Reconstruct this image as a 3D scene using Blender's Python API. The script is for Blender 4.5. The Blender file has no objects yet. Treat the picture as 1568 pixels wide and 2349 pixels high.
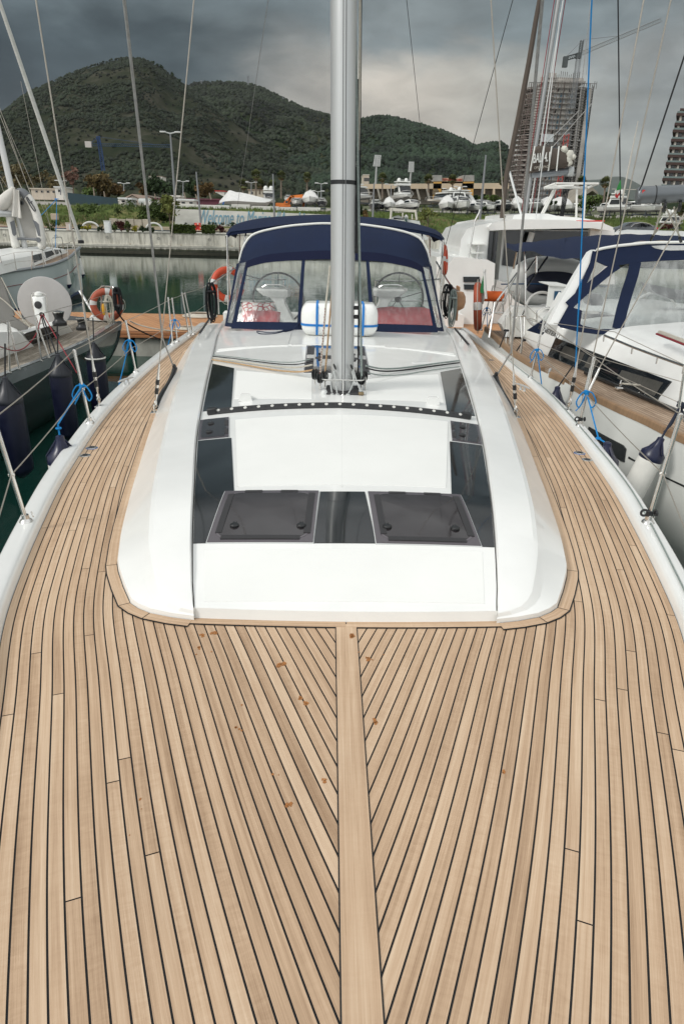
import bpy, math, random
import numpy as np
from mathutils import Vector, Matrix, noise
random.seed(7); RN=random.Random(11)
sc=bpy.context.scene; COL=sc.collection
pi=math.pi
# ---------------------------------------------------------------- camera geometry (photo measured on a 1568 px wide copy)
F=1565.; H=3.35; XC=0.089; ZD0=1.85; SL=0.03
RM=Matrix.Rotation(math.radians(-1.4),3,'Z')@Matrix.Rotation(math.radians(90-23.05),3,'X')@Matrix.Rotation(math.radians(1.35),3,'Z')
def ray(x,y): return RM@Vector(((x-784)/F,-(y-1174)/F,-1.))
def atY(x,y,Y):
    d=ray(x,y); t=Y/d.y; return Vector((d.x*t,Y,H+d.z*t))
def onz(x,y,z):
    d=ray(x,y); t=(z-H)/d.z; return Vector((d.x*t,d.y*t,z))
def deckp(x,y,h=0.):
    d=ray(x,y); t=(ZD0+h-H)/(d.z+SL*d.y); return Vector((d.x*t,d.y*t,H+d.z*t))
def atX(x,y,X):
    d=ray(x,y); t=X/d.x; return Vector((X,d.y*t,H+d.z*t))
def zdeck(Y): return ZD0-SL*Y
def lerp(a,b,t): return a+(b-a)*t
def crv(pts,t):
    """smooth monotone-ish interpolation of (t,v) knots"""
    if t<=pts[0][0]: 
        (a,b),(c,d)=pts[0],pts[1]; return b+(t-a)*(d-b)/(c-a)
    if t>=pts[-1][0]:
        (a,b),(c,d)=pts[-2],pts[-1]; return d+(t-c)*(d-b)/(c-a)
    n=len(pts)
    for i in range(n-1):
        if t<=pts[i+1][0]: break
    x0,y0=pts[i];x1,y1=pts[i+1];h=x1-x0;s=(y1-y0)/h
    def m(k):
        if k==0 or k==n-1: 
            j=0 if k==0 else n-2
            return (pts[j+1][1]-pts[j][1])/(pts[j+1][0]-pts[j][0])
        a=(pts[k][1]-pts[k-1][1])/(pts[k][0]-pts[k-1][0]);b=(pts[k+1][1]-pts[k][1])/(pts[k+1][0]-pts[k][0])
        return 0. if a*b<=0 else 2*a*b/(a+b)
    m0,m1=m(i),m(i+1);u=(t-x0)/h
    return (2*u**3-3*u*u+1)*y0+(u**3-2*u*u+u)*h*m0+(-2*u**3+3*u*u)*y1+(u**3-u*u)*h*m1
def lin(pts,t):
    for (a,b),(c,d) in zip(pts,pts[1:]):
        if t<=c: return b+(t-a)*(d-b)/(c-a)
    (a,b),(c,d)=pts[-2],pts[-1]; return d+(t-c)*(d-b)/(c-a)
# ---------------------------------------------------------------- materials
MATS={}
def mat(name,col=(.5,.5,.5),rough=.5,metal=0.,coat=0.,bump=0.,bscale=50.,vary=0.,vscale=5.,spec=.5,emit=None,stretch=None):
    if name in MATS: return MATS[name]
    m=bpy.data.materials.new(name); m.use_nodes=True; nt=m.node_tree; b=nt.nodes['Principled BSDF']
    b.inputs['Base Color'].default_value=(*col,1); b.inputs['Roughness'].default_value=rough
    b.inputs['Metallic'].default_value=metal; b.inputs['Coat Weight'].default_value=coat
    b.inputs['Specular IOR Level'].default_value=spec
    tc=nt.nodes.new('ShaderNodeTexCoord'); vec=tc.outputs['Object']
    if stretch:
        mp=nt.nodes.new('ShaderNodeMapping'); mp.inputs['Scale'].default_value=stretch; nt.links.new(vec,mp.inputs[0]); vec=mp.outputs[0]
    if vary:
        n=nt.nodes.new('ShaderNodeTexNoise'); n.inputs['Scale'].default_value=vscale; n.inputs['Detail'].default_value=6; n.inputs['Roughness'].default_value=.6
        nt.links.new(vec,n.inputs['Vector'])
        r=nt.nodes.new('ShaderNodeMapRange'); r.inputs[1].default_value=.3; r.inputs[2].default_value=.7; r.inputs[3].default_value=1-vary; r.inputs[4].default_value=1+vary
        nt.links.new(n.outputs[0],r.inputs[0])
        mx=nt.nodes.new('ShaderNodeMix'); mx.data_type='RGBA'; mx.blend_type='MULTIPLY'; mx.inputs[0].default_value=1
        mx.inputs[6].default_value=(*col,1); nt.links.new(r.outputs[0],mx.inputs[7]); nt.links.new(mx.outputs[2],b.inputs['Base Color'])
        m['mulout']=1
        r2=nt.nodes.new('ShaderNodeMapRange'); r2.inputs[1].default_value=.3; r2.inputs[2].default_value=.7; r2.inputs[3].default_value=max(0,rough-.12*min(1,vary*3)); r2.inputs[4].default_value=min(1,rough+.12*min(1,vary*3))
        nt.links.new(n.outputs[0],r2.inputs[0]); nt.links.new(r2.outputs[0],b.inputs['Roughness'])
    if bump:
        n=nt.nodes.new('ShaderNodeTexNoise'); n.inputs['Scale'].default_value=bscale; n.inputs['Detail'].default_value=4
        nt.links.new(vec,n.inputs['Vector'])
        bp=nt.nodes.new('ShaderNodeBump'); bp.inputs['Strength'].default_value=bump; bp.inputs['Distance'].default_value=.01
        nt.links.new(n.outputs[0],bp.inputs['Height']); nt.links.new(bp.outputs[0],b.inputs['Normal'])
    if emit:
        b.inputs['Emission Color'].default_value=(*emit,1); b.inputs['Emission Strength'].default_value=1
    MATS[name]=m; return m
def N(nt,t,**k):
    n=nt.nodes.new(t)
    for a,v in k.items(): setattr(n,a,v)
    return n
def teak(name,cols,amp=1.,dirt=0.):
    """planks: UV = (metres along, metres across), attribute 'tint' = random per plank"""
    m=bpy.data.materials.new(name); m.use_nodes=True; nt=m.node_tree; b=nt.nodes['Principled BSDF']; L=nt.links.new
    uv=N(nt,'ShaderNodeUVMap'); uv.uv_map='UVMap'
    at=N(nt,'ShaderNodeAttribute'); at.attribute_name='tint'
    def nz(sx,sy,scale,detail,rough=.6,dist=0.):
        mp=N(nt,'ShaderNodeMapping'); mp.inputs['Scale'].default_value=(sx,sy,1); L(uv.outputs[0],mp.inputs[0])
        ad=N(nt,'ShaderNodeVectorMath',operation='ADD'); L(mp.outputs[0],ad.inputs[0])
        sm=N(nt,'ShaderNodeVectorMath',operation='SCALE'); sm.inputs['Scale'].default_value=37.; L(at.outputs['Color'],sm.inputs[0]); L(sm.outputs[0],ad.inputs[1])
        n=N(nt,'ShaderNodeTexNoise'); n.inputs['Scale'].default_value=scale; n.inputs['Detail'].default_value=detail; n.inputs['Roughness'].default_value=rough; n.inputs['Distortion'].default_value=dist
        L(ad.outputs[0],n.inputs['Vector']); return n.outputs[0]
    fine=nz(6,420,1,5,.7,.3); med=nz(.9,60,1,4,.6,.6); big=nz(1.3,7,1,3); fig=nz(40,9,1,3,.7,1.)
    sep=N(nt,'ShaderNodeSeparateColor'); L(at.outputs['Color'],sep.inputs[0])
    def mth(op,a,bv,c=None):
        n=N(nt,'ShaderNodeMath',operation=op)
        for i,x in enumerate((a,bv,c)):
            if x is None: continue
            if isinstance(x,(int,float)): n.inputs[i].default_value=x
            else: L(x,n.inputs[i])
        return n.outputs[0]
    s=mth('MULTIPLY',mth('SUBTRACT',fine,.5),1.0*amp)
    s=mth('ADD',s,mth('MULTIPLY',mth('SUBTRACT',med,.5),1.3*amp))
    s=mth('ADD',s,mth('MULTIPLY',mth('SUBTRACT',big,.5),.9*amp))
    s=mth('ADD',s,mth('MULTIPLY',mth('MULTIPLY',mth('SUBTRACT',fig,.5),.6*amp),sep.outputs[1]))
    s=mth('ADD',s,mth('MULTIPLY',mth('SUBTRACT',sep.outputs[0],.5),.36))
    s=mth('ADD',s,.5)
    cr=N(nt,'ShaderNodeValToRGB'); e=cr.color_ramp.elements; e[0].position=0; e[0].color=(*cols[0],1); e[1].position=1; e[1].color=(*cols[2],1)
    k=e.new(.5); k.color=(*cols[1],1)
    L(s,cr.inputs[0]); out=cr.outputs[0]
    if dirt:
        tc=N(nt,'ShaderNodeTexCoord'); n=N(nt,'ShaderNodeTexNoise'); n.inputs['Scale'].default_value=1.6; n.inputs['Detail'].default_value=8; n.inputs['Roughness'].default_value=.65; L(tc.outputs['Object'],n.inputs['Vector'])
        r=N(nt,'ShaderNodeMapRange'); r.inputs[1].default_value=.35; r.inputs[2].default_value=.75; r.inputs[3].default_value=1; r.inputs[4].default_value=1-dirt; L(n.outputs[0],r.inputs[0])
        mx=N(nt,'ShaderNodeMix',data_type='RGBA',blend_type='MULTIPLY'); mx.inputs[0].default_value=1; L(out,mx.inputs[6]); L(r.outputs[0],mx.inputs[7]); out=mx.outputs[2]
    L(out,b.inputs['Base Color']); b.inputs['Roughness'].default_value=.62; b.inputs['Specular IOR Level'].default_value=.35
    bp=N(nt,'ShaderNodeBump'); bp.inputs['Strength'].default_value=.25; bp.inputs['Distance'].default_value=.002; L(fine,bp.inputs['Height']); L(bp.outputs[0],b.inputs['Normal'])
    MATS[name]=m; return m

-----

* _Given exercise_
From the data above, copy out every line with the string "scene" in it.

* _Solution for this exercise_
Reconstruct this image as a 3D scene using Blender's Python API. The script is for Blender 4.5. The Blender file has no objects yet. Treat the picture as 1568 pixels wide and 2349 pixels high.
sc=bpy.context.scene; COL=sc.collection